We all know that the larger a company gets, the harder it is for them to innovate at the pace of the early days. Even the most “pirate” organizations get tangled up in red tape and bureaucracy eventually.
Why this happens is simple enough. The raison-d’etre of bureaucracies is not to create value, but to create more bureaucracy. Corporatism is its own animal which has everything to do with its own corporate-ness and nothing to do with the company’s actual product.
It’s a story as old as time. But companies do fight back on occasion and win.
For example, to avoid this sad fate, in 1943 the American aircraft manufacturer, Lockheed-Martin, opened up their now-famous “Skunk Works” (named after the “Skonk Oil” factory in the famous comic strip Li’l Abner. As a satellite operation, separate from the main organization, its job was to drive innovation at an accelerated pace with an independent spirit. This idea proved so successful that Skunk Works is still in operation today, with many game-changing feathers in its cap (including the P-38, the SR-71 and the F-22).

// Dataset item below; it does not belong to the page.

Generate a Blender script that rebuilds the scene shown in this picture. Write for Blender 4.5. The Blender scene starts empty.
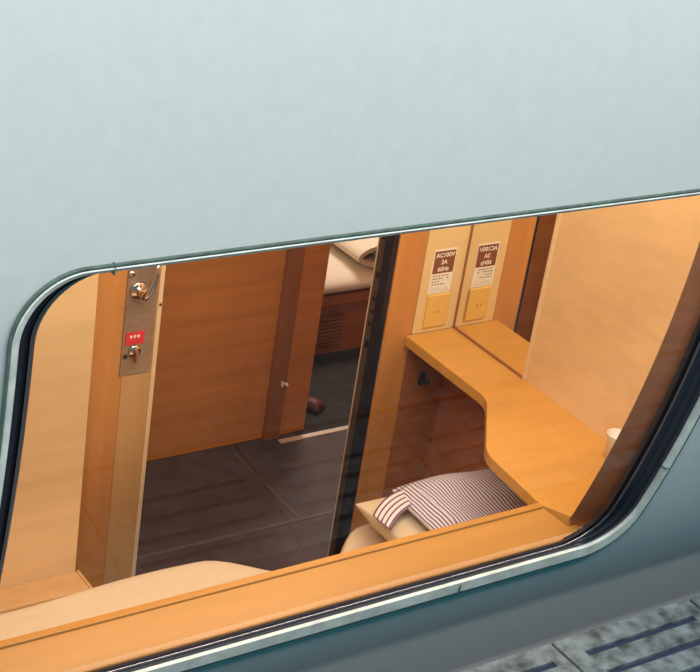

With a similar idea in mind, a decade ago IKEA created SPACE10, a research and design lab that was designed to look like a public-facing storefront. Its job was to imagine future realities for IKEA and manifest them, driving innovation throughout the company.
Space10 was around for ten years ironically, recently announcing it was closing shop.
The official explanation was basically, “mission accomplished” or as the founders put it – “quitting while we’re ahead.” In other words, they completed everything they set out to do which was to create a permanent culture of innovation throughout the entire company, not just on the fringes.
It could be as simple as that or it could be something more politically complex, we have no idea. What we do know is that truly innovative cultures can be pretty unstable and short lived. There are a large number of stars that must be aligned in order to make it happen (right people, ideas, backers, market conditions, timing, etc). Most companies struggle, and it’s not hard to see why.
The other thing is, people get tired. Maybe the people who ran it for a decade burned out. This happens all the time in the creative industries. The Beatles broke up in 1970, not just because of creative and lifestyle differences, but because they had been going full pelt for nearly a decade, ever since those pre-fame, twelve-hour days playing gigs in Hamburg.
John, Paul, George and Ringe had had enough.
This is one of the reasons the fact that Lockheed-Martin’s Skunk Works is still going strong is nothing short of miraculous. That kind of creative culture usually flames out quickly. Somehow they’ve created a culture that (so far) has kept the fire burning.
This is what real Culture Design® means. Not throwing money at a problem in the hope that it goes away, but building a collective mindset that’s primed to solve hard problems. Building an “innovation lab,” not an “innovation factory” (the latter rarely works nearly as well as it should).